It’s important to note why the economic crisis of the 1930s could be resolved within the confines of capitalism. The dominant economic force in the world at the time of the Great Depression was Anglo-American imperialism, with the US as junior partner to Great Britain. The effects of this economic crisis were staggering, especially in the northern industrialized cities of the U.S. and the industrialized centers of the world. Other areas were not pulled into the crisis at all. Most countries of Europe were engaged in agricultural production for their own internal markets. China was just escaping feudalism, and entire continents like Africa and Latin America were totally undeveloped regions of the world. While these factors are not determining elements, they are the broad social context in which the world lived during the years of the Great Depression.

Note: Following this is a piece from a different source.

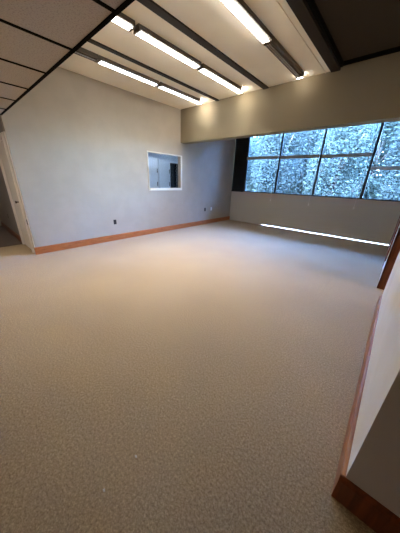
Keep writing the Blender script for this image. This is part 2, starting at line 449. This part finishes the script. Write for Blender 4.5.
# ------------------------------------------------------------------ strip lights
GL = 'strip lights on the high ceiling'
HW, HD = .056, .052
def strip(x, y0, y1, lens, label, lens_y=None):
    L = y1-y0
    r = thing('ceiling_strip_light', label, 'ceiling light', (x, (y0+y1)/2, ZH), GL)
    MB().box(-.05, .078, -L/2, L/2, -HD, 0).build('housing', M['housing'], r, bevel=.004)
    a = L/2 - .025
    m = MB().box(-.036, .036, -a, a, -HD-.002, -HD)
    ln = m.build('lens', lens, r)
    m = MB()
    for sx in (-1, 1): m.box(sx*.037-.002, sx*.037+.002, -a, a, -HD-.016, -HD)
    m.build('lens_rim', {'lit_lens': M['rim_warm'], 'lit_cool_lens': M['rim_cool']}.get(lens.name, lens), ln)
    m = MB()
    for sx in (-.5, .5): m.box(sx*.03-.0015, sx*.03+.0015, -a, a, -HD-.013, -HD-.006)
    q = int(2*a/.036)
    for k in range(1, q): m.box(-.035, .035, -a+2*a*k/q-.002, -a+2*a*k/q+.002, -HD-.013, -HD-.006)
    m.build('diffuser_grid', M['blade'], r)
    if lens is not M['lens_off']:      # the tubes: light thrown downwards by the prismatic lens
        ld = bpy.data.lights.new('tube_light', 'AREA'); ld.shape = 'RECTANGLE'; ld.size = .066; ld.size_y = 2*a
        cool = lens is M['lens_cool']
        ld.energy = (8 if cool else 14)*L/1.2; ld.spread = math.radians(138 if cool else 118)
        ld.color = (1.0, .98, .94) if lens is M['lens_cool'] else (1.0, .97, .92)
        lo = bpy.data.objects.new('tube_light', ld); C.objects.link(lo); lo.parent = r; lo.location = (0, 0, -HD-.004)
    for s_ in (-1, 1):
        MB().box(-.05, .078, s_*(L/2-.0125)-.0125, s_*(L/2-.0125)+.0125, -HD-.016, -HD+.001).build('end_cap', M['housing'], r)
    return r
X1, X2, X3 = -4.29, -3.125, -1.91
ys = [1.04, 2.21, 3.41, 4.64]
strip(X1, 1.04, 2.20, M['lens_off'], 'unlit grey strip light nearest the long plain wall, ahead of its lit neighbours')
strip(X1, 2.21, 3.41, M['lens_cool'], 'lit bluish strip light nearest the long wall, middle of its row')
runs = []
q_ = strip(X1, 3.45, 4.66, M['lens_cool'], 'lit bluish strip light nearest the long wall, ending at the header beam'); runs.append((q_, .605))
strip(X2, 1.04, 2.12, M['lens_warm'], 'lit strip light mostly cut off by the tiled ceiling edge, middle row')
strip(X2, 2.17, 3.37, M['lens_warm'], 'lit strip light in the middle row, between its short and far neighbours')
q_ = strip(X2, 3.41, 4.64, M['lens_warm'], 'lit strip light in the middle row, ending at the header beam'); runs.append((q_, .615))
strip(X3, 2.17, 3.41, M['lens_warm'], 'lit strip light in the right row, beside the deep dark beam')
r = strip(X3, 3.42, 4.70, M['lens_off'], 'unlit grey strip light in the right row, bright only at its header end')
MB().box(-.044, .044, .645, .68, -HD-.014, -HD+.02).build('tube_end', M['tip'], r)
for r, y0 in runs: MB().box(-.044, .044, y0, y0+.07, -HD-.014, -HD+.02).build('tube_end', M['tip_cool'] if r is runs[0][0] else M['tip_bright'], r)

# hall and side-room lamps (outside the picture, part of the building; the store-room panel is added fill)
def troffer(name, x, y, z, lx, ly, lens, label):
    r = thing(name, label, 'ceiling light', (x, y, z))
    MB().box(-lx-.03, lx+.03, -ly-.03, ly+.03, -.02, 0).build('frame', M['white_plastic'], r)
    MB().box(-lx, lx, -ly, ly, -.028, -.019).build('lens', lens, r)
troffer('ceiling_troffer', -4.6, -.9, ZT-.007, .3, .55, M['troffer'], 'lit panel in the tiled hall ceiling')
troffer('ceiling_troffer', 2.3, 4.6, 2.6, .3, .55, M['side_lamp'], 'lit panel in the ceiling of the room beyond the right opening')

troffer('ceiling_troffer', -6.25, 4.9, ZT+.08, .3, .6, M['store_fill'], 'added cool fill panel in the ceiling of the room behind the interior window')  # unseen panel, added only to brighten the room behind the pane
# ------------------------------------------------------------------ outlets
def outlet(name, label, x, y, z, m, rz, slot):
    r = thing(name, label, 'outlet', (x, y, z), 'wall outlets', rz)
    MB().box(0, .006, -.037, .037, -.058, .058).build('plate', m, r, bevel=.002)
    for s_ in (-1, 1):
        MB().box(.005, .009, -.017, .017, s_*.026-.016, s_*.026+.016).build('socket', slot, r, bevel=.0015)
    MB().tube([(.005, 0, 0), (.0085, 0, 0)], [.004, .003], 8).build('screw', M['brass'], r)
outlet('wall_outlet', 'black wall outlet below and left of the interior window', XA, 2.67, .463, M['black_plastic'], 0, M['black_plastic'])
outlet('wall_outlet', 'black wall outlet right of the interior window, left of the white plate', XA, 6.17, .53, M['black_plastic'], 0, M['black_plastic'])
outlet('wall_outlet', 'white wall outlet beside the black one near the far corner', XA, 6.53, .53, M['white_plastic'], 0, M['white_plastic'])
outlet('wall_outlet', 'dark wall outlet low on the corridor wall left of the white door', -7.43, .93, .494, M['brass'], -math.pi/2, M['black_plastic'])

# lint specks on the carpet
for nm, lab, x, y in (('lint_speck', 'tiny white lint speck on the carpet, farther of the two from camera', -.74, .344),
                      ('lint_speck', 'tiny white lint speck on the carpet, nearer of the two to camera', -.733, .151)):
    o = MB().tube([(-.007, -.002, .003), (-.003, .003, .005), (.003, 0, .005), (.007, .002, .003)], [.002, .004, .0045, .002], 7).build(nm, M['lint'], smooth=True, loc=(x, y, 0))
    tag(o, lab, 'lint', 'lint specks on the carpet')

# ------------------------------------------------------------------ outside
struct('ground', MB().box(-40, 40, YW+1.5, 60, -3.2, -3.0), M['ground'])
struct('trim_11', MB().box(-9, 4, YW+.1, YW+1.6, -.25, -.03), M['concrete'])

def leaf_crown(cx, cy, cz, rx, ry, rz, n, size, seed, boxy=0):
    rnd = random.Random(seed); bm = bmesh.new()
    clumps = []
    for _ in range(400 if boxy else 60):
        while True:
            p = Vector((rnd.uniform(-1,1), rnd.uniform(-1,1), rnd.uniform(-1,1)))
            if boxy or p.length < 1: break
        if not boxy: p = p.normalized() * (p.length ** .45) * .82
        clumps.append(Vector((p.x*rx, p.y*ry, p.z*rz)))
    g = .22*min(rx, ry, rz)
    for _ in range(n):
        while True:
            p = (Vector((rnd.uniform(-rx,rx), rnd.uniform(-ry,ry), rnd.uniform(-rz,rz))) if boxy else rnd.choice(clumps)) + Vector((rnd.gauss(0, g), rnd.gauss(0, g), rnd.gauss(0, g)))
            if boxy or (p.x/rx)**2 + (p.y/ry)**2 + (p.z/rz)**2 < 1: break
        p = p + Vector((cx, cy, cz))
        R = Matrix.Rotation(rnd.uniform(0, 6.28), 3, 'Z') @ Matrix.Rotation(rnd.uniform(-1.3, 1.3), 3, 'X')
        L = size*rnd.uniform(.7, 1.4); W = L*.36
        pts = [(-L*.5, 0, 0), (-.1*L, -W, .12*L), (L*.5, 0, -.05*L), (-.1*L, W, .12*L)]
        vs = [bm.verts.new(p + R @ Vector(q)) for q in pts]
        bm.faces.new((vs[0], vs[1], vs[2])); bm.faces.new((vs[0], vs[2], vs[3]))
    return bm
def tree(x, y, zc, rx, rz, n, size, leaf, seed, label):
    r = thing('leafy_tree', label, 'tree', (x, y, -3.0), 'trees outside the windows')
    rnd = random.Random(seed)
    b = MB(); H = zc+3.0
    b.tube([(0,0,0), (.06,.02,H*.4), (-.04,.05,H*.75), (.02,0,H+rz*.5)], [.2,.15,.11,.03], 9)
    for k in range(6):
        a = k*1.05+rnd.random(); h = H*(.6+.07*k)
        b.tube([(0,0,h), (math.cos(a)*rx*.45, math.sin(a)*rx*.4, h+rz*.3), (math.cos(a)*rx*.8, math.sin(a)*rx*.7, h+rz*.55)], [.07,.045,.015], 6)
    b.build('trunk', M['bark'], r, smooth=True)
    cr = MB(); cr.bm.free(); cr.bm = leaf_crown(0, 0, H, rx, rx*.8, rz, n, size, seed)
    me = bpy.data.meshes.new('crown'); cr.bm.to_mesh(me); cr.bm.free(); me.materials.append(leaf)
    o = bpy.data.objects.new('crown', me); C.objects.link(o); o.parent = r
tree(-8.75, 12.8, 2.20, 1.45, 2.80, 17500, 0.102, M['leaf_b'], 11, 'leafy tree seen through the left half of the leftmost pane')
tree(-5.65, 12.8, 2.50, 1.45, 2.90, 20000, 0.102, M['leaf_a'], 12, 'grey green tree seen through the second pane from the black panel')
tree(-2.6, 12.8, 2.20, 1.45, 2.90, 20000, 0.095, M['leaf_c'], 13, 'pale green tree seen through the third pane, left of the lowest blind')
tree(.5, 12.8, 2.50, 1.45, 3.00, 20000, 0.095, M['leaf_a'], 14, 'grey green tree seen through the rightmost pane')
tree(-13.6, 17.4, 2.80, 1.9, 3.00, 17500, 0.136, M['leaf_c'], 15, 'taller pale tree farther back, behind the black panel edge')
tree(-9.6, 17.4, 1.80, 1.9, 3.00, 17500, 0.136, M['leaf_b'], 16, 'low tree farther back, under the patch of bright sky')
tree(-5.6, 17.4, 3.00, 1.95, 3.50, 20000, 0.136, M['leaf_a'], 17, 'tall grey green tree farther back, between second and third panes')
tree(-1.6, 17.4, 3.00, 1.95, 3.50, 20000, 0.136, M['leaf_b'], 18, 'tall mid green tree farther back, behind the third pane')
tree(2.4, 17.4, 3.00, 1.95, 3.50, 20000, 0.136, M['leaf_c'], 19, 'tall pale tree farther back, behind the rightmost pane')
h = thing('tall_hedge', 'long tall hedge behind all the trees outside', 'hedge', (-7, 22, -3.0))
cr = MB(); cr.bm.free(); cr.bm = leaf_crown(0, 0, 4.6, 14, .9, 4.0, 60000, .36, 31, .9)
me = bpy.data.meshes.new('foliage'); cr.bm.to_mesh(me); cr.bm.free(); me.materials.append(M['leaf_b'])
o = bpy.data.objects.new('foliage', me); C.objects.link(o); o.parent = h
b = MB()
for k in range(14): b.tube([(-12+k*1.85, 0, 0), (-11.9+k*1.85, .1, 4.2)], [.09, .03], 7)
b.build('stems', M['bark'], h, smooth=True)

# ------------------------------------------------------------------ daylight
w = bpy.data.worlds.new('sky'); sc.world = w; w.use_nodes = True
nt = w.node_tree; bg = nt.nodes['Background']
sk = nt.nodes.new('ShaderNodeTexSky'); sk.sky_type = 'NISHITA'; sk.sun_disc = False
sk.sun_elevation = math.radians(48); sk.sun_rotation = math.radians(200)
nt.links.new(sk.outputs['Color'], bg.inputs['Color']); bg.inputs['Strength'].default_value = 20.0
sd = bpy.data.lights.new('sun', 'SUN'); sd.energy = 2.5; sd.angle = .01; sd.color = (1, .96, .9)
so = bpy.data.objects.new('sun', sd); C.objects.link(so)
so.rotation_euler = (math.radians(42), 0, math.radians(-15))     # from behind the building, over its roof

# ------------------------------------------------------------------ camera
F = 214.958356; yaw, pit_, roll = -0.7152176476, 0.3792777926, -0.0348823637
fw = Vector((math.sin(yaw)*math.cos(pit_), math.cos(yaw)*math.cos(pit_), -math.sin(pit_)))
rt = fw.cross(Vector((0, 0, 1))).normalized(); dn = fw.cross(rt)
r2 = rt*math.cos(roll) + dn*math.sin(roll); d2_ = -rt*math.sin(roll) + dn*math.cos(roll)
cd = bpy.data.cameras.new('camera'); cam = bpy.data.objects.new('camera', cd); C.objects.link(cam)
R = Matrix((r2, -d2_, -fw)).transposed().to_4x4()
cam.matrix_world = Matrix.Translation((0, 0, 1.5)) @ R
cd.sensor_fit = 'VERTICAL'; cd.sensor_height = 36; cd.lens = F*36/533; cd.clip_start = .02; cd.clip_end = 200
sc.camera = cam

sc.view_settings.view_transform = 'Standard'; sc.view_settings.look = 'None'
sc.view_settings.gamma = 1; sc.view_settings.use_curve_mapping = False
sc.view_settings.exposure = 0.92
sc.cycles.max_bounces = 12; sc.cycles.diffuse_bounces = 8; sc.cycles.transparent_max_bounces = 24
sc.cycles.sample_clamp_indirect = 8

Franklin Delano Roosevelt’s New Deal eased some of the harshest blows of the depression in the U.S., but contrary to the mantra of many economists and social activists today, the New Deal did not pull capitalism out of the Great Depression. Massive industrial war production for World War II was the engine that restarted the economy and pulled the US and eventually the world out of the economic crisis. After the war, from the Marshall Plan, through the 1970s, the world capitalist economy led by the U.S. underwent an unparalleled expansion, creating new markets by industrializing the economies of even the most remote regions of the world.
We find ourselves in a qualitatively new social context today where there is one economy covering every corner of the globe, integrated into a worldwide system of finance, production, exchange and communication. The global shift of production to offshore low-wage areas of the world has created a global workforce of poor workers who compete with labor-replacing technology on a worldwide basis. Globalization has created a tremendous increase in worldwide production while it has simultaneously thrown masses of workers around the globe into poverty. The vast majority of the global workforce is either jobless and therefore wage-less or making starvation wages. This growing class of dispossessed is unable to buy the global abundance being produced. The circuit of capital between the producer and the consumer has been severed and the global market has nowhere to expand.
We have reached the stage in human development where the production of abundance without labor requires the social distribution of that production without wages. The revolution in the production process is unleashing a revolution in social and political relations. The governing capitalist class is grappling with how to replace an outmoded capitalist system with a new system that preserves their private property, power and privilege. A growing new class of dispossessed workers is becoming aware that the government has a primary responsibility to provide for its people. Political conditions are rapidly maturing to enable a broader conscious understanding that public distribution of all social production based on human needs is the only solution for the future of humanity. With a vision of the possible, and the spirit and political will to prevail, the people of the earth can shape the future and create a society worthy of our human race and our planet Earth.